Monkey dear, this is a post on a subject dear to my heart. You probably know all the rules by now, but I can tell you that nothing in american cookery is ever measured by weight. Shredded cheese would be very much measured in cups.

The measuring vcups you purchase now will be invaluable to you.

There has been a bit of Nigella-bashing here, but her excellent first book How to Eat contains has admirable US/UK conversion charts. The other book to look out for, which I suspect may be more available in Canada than here, is The Joy of Cooking - the American cookery Bible. This is a book so compendious that as well as the conversion charts it also has tables on stain removal, calory values, and almost every other category of household knowledge. I have three editions (one from 1936); one of them even has a diagram of how to skin a squirrel!

Anonymous said...

By the way, as well as the measuring cups and the Bundt tin, you should consider bringing back some Jell-O (someone mentioned it) - kids love it because it's tasty powder, not stiff jelly, and it comes in great flavours - peach, watermelon, etc. Also you can get coloured sugar over there, for cake decorating, and it also always goes down a treat.

Well, there's a long list, based on my kids: we always end up bringing back tons of foodstuffs.

Note that none of it is actually the kind of food that, er, nourishes us!

Anonymous said...

I'm ashamed to say that for months I thought " Ina Garten" was cutesy sub-title for her program.

Tracy Lynn is right-- no bundts for sale, but pastries are everywhere. And you can't leave Montreal without trying either the Fairmount or St Viateur bagel. I prefer Fairmount, but either one is better than any other in the world.

Anonymous said...

Joy of Cooking is good reference for basics and measurements. However the recipes I have tried from there aren't as good as ones from other cookbooks by Julia Child, etc.

Anonymous said...

p.s. this site might be of help:
http://southernfood.about.com/library/info/blconv.htm

Camera Obscura said...

Clare,

An American "stick" of butter is 1/2 an American cup, also 1/4 of an American pound. Each stick is marked in American tablespoons, 8 to the 1/2 cup. The only bad part is trying to slice off 1/3 c. because one must guestimate 1/3 of a tablespoon inbetween the little hash marks. The very odd thing is that American butter does not have the same dimensions all over the country, which is why our butter dishes always seem to be either too long or too wide for the stick depending on where you live.
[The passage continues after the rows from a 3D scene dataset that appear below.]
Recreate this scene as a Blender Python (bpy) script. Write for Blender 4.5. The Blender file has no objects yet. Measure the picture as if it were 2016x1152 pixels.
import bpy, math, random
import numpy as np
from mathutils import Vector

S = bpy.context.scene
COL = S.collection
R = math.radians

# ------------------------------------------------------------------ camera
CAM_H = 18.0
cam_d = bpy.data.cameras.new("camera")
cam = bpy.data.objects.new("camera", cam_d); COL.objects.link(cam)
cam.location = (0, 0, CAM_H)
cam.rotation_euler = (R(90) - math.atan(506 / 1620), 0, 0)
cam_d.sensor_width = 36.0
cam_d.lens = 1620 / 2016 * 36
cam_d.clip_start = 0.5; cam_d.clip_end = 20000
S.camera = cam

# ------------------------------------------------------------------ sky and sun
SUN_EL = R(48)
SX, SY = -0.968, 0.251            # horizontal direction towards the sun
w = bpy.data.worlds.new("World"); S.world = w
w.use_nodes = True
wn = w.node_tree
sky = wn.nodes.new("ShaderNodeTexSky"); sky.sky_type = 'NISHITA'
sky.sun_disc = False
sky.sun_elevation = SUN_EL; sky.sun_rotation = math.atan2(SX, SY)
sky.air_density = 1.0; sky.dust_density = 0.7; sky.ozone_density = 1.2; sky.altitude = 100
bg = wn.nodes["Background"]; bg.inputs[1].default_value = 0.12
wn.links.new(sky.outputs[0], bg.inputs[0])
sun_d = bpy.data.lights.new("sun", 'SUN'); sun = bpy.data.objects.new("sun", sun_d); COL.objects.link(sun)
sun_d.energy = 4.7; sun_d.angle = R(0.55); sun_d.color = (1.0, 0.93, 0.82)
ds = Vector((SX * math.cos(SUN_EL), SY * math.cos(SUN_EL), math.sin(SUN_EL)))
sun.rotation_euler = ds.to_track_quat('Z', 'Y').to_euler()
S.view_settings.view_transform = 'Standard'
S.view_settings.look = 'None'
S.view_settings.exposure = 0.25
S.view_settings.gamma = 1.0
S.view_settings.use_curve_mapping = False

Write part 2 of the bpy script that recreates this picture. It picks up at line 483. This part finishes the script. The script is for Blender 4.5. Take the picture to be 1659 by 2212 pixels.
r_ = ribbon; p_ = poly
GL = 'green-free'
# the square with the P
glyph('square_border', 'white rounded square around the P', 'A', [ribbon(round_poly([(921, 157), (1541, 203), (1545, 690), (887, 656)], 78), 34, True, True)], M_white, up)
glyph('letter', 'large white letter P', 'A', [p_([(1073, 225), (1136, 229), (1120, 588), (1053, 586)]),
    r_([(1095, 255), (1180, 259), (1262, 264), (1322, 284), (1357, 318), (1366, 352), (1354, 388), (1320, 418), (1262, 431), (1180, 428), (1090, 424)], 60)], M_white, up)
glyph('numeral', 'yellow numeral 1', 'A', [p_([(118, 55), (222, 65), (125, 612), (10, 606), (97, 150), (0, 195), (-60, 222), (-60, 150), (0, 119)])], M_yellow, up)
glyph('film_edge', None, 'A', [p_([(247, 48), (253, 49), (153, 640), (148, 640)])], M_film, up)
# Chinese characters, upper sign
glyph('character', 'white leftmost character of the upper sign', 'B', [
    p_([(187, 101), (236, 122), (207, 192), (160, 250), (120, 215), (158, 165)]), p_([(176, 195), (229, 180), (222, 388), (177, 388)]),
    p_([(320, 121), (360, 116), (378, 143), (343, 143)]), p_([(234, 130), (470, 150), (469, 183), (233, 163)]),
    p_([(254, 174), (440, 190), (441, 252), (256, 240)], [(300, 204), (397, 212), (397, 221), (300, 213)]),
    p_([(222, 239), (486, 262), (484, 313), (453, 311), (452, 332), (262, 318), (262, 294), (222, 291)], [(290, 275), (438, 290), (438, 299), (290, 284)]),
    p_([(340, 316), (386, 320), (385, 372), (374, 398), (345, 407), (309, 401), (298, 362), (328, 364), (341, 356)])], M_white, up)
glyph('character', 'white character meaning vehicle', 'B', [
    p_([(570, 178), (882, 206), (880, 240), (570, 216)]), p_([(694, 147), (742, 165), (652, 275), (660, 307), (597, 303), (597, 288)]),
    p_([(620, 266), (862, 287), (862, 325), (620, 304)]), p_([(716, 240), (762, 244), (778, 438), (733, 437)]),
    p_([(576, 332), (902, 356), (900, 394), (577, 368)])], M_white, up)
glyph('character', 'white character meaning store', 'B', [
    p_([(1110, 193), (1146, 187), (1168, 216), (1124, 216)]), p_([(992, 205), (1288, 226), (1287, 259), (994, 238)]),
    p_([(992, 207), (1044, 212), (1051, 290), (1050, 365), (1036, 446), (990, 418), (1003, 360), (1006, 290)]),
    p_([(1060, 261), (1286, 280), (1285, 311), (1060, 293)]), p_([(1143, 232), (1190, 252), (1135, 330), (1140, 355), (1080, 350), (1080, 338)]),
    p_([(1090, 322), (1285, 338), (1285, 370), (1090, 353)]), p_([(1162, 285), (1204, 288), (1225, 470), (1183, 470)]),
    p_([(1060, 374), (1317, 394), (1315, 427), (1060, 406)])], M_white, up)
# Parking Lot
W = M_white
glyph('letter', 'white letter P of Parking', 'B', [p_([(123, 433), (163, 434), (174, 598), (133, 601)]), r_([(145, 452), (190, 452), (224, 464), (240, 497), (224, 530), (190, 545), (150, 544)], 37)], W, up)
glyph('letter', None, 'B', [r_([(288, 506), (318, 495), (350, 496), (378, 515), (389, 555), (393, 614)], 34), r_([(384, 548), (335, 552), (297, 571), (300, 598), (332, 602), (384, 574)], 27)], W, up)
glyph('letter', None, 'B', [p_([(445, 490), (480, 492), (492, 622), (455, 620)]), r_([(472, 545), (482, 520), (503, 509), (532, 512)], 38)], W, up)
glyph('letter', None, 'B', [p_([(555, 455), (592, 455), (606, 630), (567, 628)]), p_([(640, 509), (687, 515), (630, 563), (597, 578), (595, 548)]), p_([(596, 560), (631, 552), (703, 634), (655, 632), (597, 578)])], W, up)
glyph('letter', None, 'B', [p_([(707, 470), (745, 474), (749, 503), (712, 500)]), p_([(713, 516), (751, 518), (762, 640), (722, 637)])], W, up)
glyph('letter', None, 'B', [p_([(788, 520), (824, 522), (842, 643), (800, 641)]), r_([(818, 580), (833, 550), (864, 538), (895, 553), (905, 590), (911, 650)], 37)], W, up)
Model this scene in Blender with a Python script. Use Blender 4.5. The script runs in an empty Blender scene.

American cookbooks vary back and forth on measuring butter by the (partial) stick, the (partial) cup, or the (multiple) tablespoon(s). I think that recipes tend to use the cup or tablespoon measure mostly because some American cooks (Not I! Not I!) use other forms of solid shortening rather than butter or stick margarine, and such shortening is scooped out of tubs or tins. (ugh)

NWM,

Remember that when an American recipe calls for "jelly" they mean fruit spread, and when it calls for "pudding" they mean the kind that comes in a little box and you add milk.

NON-WORKINGMONKEY said...

Thank you all for your kind and helpful comments. I think it is about lunchtime in my body, but the evening according to the clock. This means that my brain cannot function clearly enough to reply properly. I am to stay awake until bedtime. Then and only then can I sleep.

I believe this is the 'jetlag' of which they speak.